* SHORT TASK: Below are several records. Retype exactly those lines running from the one with "Generate a Blender" through the one with "COL = scene.collection", end lines included, and no others.
───── GIVEN ENTRIES
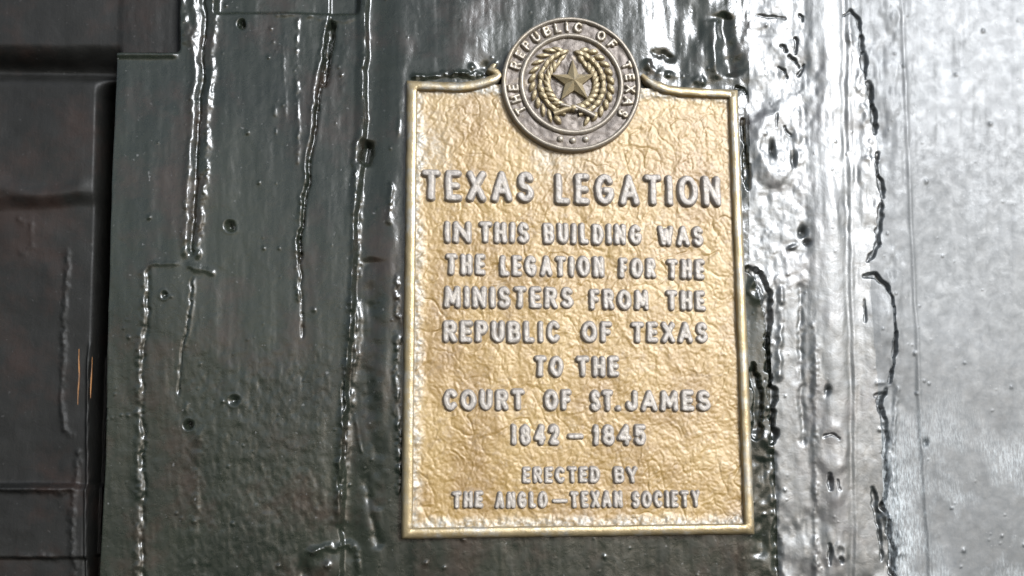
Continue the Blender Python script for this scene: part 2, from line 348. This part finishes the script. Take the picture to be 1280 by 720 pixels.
──────────
───── GIVEN ENTRIES
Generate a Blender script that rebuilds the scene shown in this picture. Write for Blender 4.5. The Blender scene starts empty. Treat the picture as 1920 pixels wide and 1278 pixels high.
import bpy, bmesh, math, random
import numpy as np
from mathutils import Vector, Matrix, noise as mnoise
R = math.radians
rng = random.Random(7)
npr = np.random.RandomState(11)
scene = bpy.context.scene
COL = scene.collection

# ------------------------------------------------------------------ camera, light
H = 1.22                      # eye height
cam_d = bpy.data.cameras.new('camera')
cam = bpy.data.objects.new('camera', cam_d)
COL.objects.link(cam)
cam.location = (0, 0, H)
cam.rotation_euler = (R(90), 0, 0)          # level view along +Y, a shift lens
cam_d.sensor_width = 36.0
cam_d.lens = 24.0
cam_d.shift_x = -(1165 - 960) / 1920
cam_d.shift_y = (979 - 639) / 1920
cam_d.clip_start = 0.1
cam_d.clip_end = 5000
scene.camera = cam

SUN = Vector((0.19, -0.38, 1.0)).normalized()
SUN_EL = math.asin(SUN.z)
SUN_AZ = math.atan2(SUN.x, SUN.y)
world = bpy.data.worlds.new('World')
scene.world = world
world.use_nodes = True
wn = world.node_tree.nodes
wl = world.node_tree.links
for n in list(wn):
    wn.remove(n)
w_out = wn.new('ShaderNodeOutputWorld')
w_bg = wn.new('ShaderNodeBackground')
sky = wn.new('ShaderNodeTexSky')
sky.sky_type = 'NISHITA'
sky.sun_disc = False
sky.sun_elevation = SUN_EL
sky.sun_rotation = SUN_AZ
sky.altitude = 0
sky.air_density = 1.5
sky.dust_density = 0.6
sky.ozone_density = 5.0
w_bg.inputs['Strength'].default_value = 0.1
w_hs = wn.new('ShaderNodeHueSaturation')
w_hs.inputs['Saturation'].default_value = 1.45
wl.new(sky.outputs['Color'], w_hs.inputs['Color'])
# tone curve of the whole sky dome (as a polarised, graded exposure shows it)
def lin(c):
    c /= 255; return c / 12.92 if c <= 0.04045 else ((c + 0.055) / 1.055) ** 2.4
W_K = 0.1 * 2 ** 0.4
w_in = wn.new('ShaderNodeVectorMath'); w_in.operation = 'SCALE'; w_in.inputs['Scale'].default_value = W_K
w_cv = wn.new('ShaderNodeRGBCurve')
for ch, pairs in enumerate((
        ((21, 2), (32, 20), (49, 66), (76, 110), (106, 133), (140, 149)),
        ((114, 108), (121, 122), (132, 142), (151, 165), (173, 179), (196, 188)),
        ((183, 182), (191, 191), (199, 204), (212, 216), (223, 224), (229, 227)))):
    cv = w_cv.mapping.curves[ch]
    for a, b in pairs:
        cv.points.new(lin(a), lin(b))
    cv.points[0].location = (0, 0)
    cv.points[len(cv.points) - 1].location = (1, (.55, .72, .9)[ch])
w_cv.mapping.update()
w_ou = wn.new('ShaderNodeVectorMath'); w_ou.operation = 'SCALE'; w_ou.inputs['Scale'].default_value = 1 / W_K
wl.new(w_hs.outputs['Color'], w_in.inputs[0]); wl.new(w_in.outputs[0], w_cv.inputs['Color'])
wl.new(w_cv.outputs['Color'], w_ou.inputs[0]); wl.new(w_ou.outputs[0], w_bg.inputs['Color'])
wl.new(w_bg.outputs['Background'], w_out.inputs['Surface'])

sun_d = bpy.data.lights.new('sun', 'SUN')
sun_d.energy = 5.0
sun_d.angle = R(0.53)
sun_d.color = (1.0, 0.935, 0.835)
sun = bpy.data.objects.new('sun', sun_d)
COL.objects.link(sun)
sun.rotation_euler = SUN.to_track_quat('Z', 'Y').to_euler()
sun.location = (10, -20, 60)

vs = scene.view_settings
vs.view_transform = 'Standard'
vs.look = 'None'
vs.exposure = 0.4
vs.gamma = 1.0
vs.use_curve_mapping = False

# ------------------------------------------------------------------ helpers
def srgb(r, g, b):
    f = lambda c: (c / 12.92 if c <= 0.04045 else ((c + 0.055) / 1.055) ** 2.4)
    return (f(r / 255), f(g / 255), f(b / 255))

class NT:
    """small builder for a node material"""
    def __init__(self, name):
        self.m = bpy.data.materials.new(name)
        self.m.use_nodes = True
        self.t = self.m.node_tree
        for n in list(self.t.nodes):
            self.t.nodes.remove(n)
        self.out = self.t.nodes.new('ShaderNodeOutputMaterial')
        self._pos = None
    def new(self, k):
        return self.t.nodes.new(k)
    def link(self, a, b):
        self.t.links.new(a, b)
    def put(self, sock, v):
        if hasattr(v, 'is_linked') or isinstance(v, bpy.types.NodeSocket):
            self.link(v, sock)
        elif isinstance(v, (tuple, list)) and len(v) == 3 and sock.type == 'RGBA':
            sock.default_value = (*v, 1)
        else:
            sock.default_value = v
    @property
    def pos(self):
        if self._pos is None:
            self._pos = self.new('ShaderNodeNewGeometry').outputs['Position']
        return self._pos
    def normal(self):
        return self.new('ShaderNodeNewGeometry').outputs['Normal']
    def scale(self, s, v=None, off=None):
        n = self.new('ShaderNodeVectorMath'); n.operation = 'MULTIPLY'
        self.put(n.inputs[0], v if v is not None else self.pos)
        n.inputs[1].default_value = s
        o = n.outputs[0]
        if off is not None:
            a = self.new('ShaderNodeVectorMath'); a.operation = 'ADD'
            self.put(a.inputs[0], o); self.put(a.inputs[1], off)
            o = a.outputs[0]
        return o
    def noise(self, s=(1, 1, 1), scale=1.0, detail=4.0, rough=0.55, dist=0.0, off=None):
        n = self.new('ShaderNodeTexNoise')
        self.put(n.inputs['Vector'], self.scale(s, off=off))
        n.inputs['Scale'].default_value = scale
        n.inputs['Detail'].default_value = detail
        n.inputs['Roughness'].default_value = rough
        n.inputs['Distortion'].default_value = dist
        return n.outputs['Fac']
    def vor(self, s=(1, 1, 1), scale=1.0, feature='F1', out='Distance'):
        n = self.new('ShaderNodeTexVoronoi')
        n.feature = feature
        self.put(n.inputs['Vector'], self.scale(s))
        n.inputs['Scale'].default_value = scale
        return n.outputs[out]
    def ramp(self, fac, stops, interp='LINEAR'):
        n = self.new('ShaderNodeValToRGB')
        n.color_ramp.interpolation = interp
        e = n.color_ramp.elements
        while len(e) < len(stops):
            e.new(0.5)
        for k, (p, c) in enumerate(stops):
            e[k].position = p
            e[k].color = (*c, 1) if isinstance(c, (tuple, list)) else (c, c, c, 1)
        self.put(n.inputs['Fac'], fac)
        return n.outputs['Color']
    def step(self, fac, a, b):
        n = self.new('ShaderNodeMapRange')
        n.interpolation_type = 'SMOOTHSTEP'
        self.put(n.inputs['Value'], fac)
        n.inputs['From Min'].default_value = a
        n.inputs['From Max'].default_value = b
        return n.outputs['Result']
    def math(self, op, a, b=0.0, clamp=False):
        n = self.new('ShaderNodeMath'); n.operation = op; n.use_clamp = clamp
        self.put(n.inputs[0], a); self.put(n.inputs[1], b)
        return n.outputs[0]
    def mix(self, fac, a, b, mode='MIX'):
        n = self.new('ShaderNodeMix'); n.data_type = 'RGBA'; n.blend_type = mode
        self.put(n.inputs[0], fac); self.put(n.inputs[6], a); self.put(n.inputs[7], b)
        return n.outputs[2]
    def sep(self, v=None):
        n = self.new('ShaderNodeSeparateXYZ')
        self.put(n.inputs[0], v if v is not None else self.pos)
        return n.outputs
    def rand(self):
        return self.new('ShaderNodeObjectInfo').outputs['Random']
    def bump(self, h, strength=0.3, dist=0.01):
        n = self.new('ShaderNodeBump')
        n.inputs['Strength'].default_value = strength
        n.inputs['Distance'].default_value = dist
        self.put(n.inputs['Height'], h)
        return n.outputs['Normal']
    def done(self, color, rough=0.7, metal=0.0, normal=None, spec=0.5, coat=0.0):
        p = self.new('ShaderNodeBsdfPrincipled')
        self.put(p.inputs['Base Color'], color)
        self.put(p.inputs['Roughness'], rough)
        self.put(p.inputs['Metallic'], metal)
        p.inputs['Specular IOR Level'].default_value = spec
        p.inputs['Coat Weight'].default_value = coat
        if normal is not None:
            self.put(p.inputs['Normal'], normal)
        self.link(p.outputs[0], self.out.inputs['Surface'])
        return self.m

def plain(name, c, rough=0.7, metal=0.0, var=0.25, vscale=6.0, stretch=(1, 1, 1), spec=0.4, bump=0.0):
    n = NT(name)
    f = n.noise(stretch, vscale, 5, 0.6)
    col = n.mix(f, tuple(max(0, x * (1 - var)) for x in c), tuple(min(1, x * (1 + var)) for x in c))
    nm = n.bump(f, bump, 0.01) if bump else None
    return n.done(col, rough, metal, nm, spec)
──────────
* FULL RESPONSE:
Generate a Blender script that rebuilds the scene shown in this picture. Write for Blender 4.5. The Blender scene starts empty. Treat the picture as 1920 pixels wide and 1278 pixels high.
import bpy, bmesh, math, random
import numpy as np
from mathutils import Vector, Matrix, noise as mnoise
R = math.radians
rng = random.Random(7)
npr = np.random.RandomState(11)
scene = bpy.context.scene
COL = scene.collection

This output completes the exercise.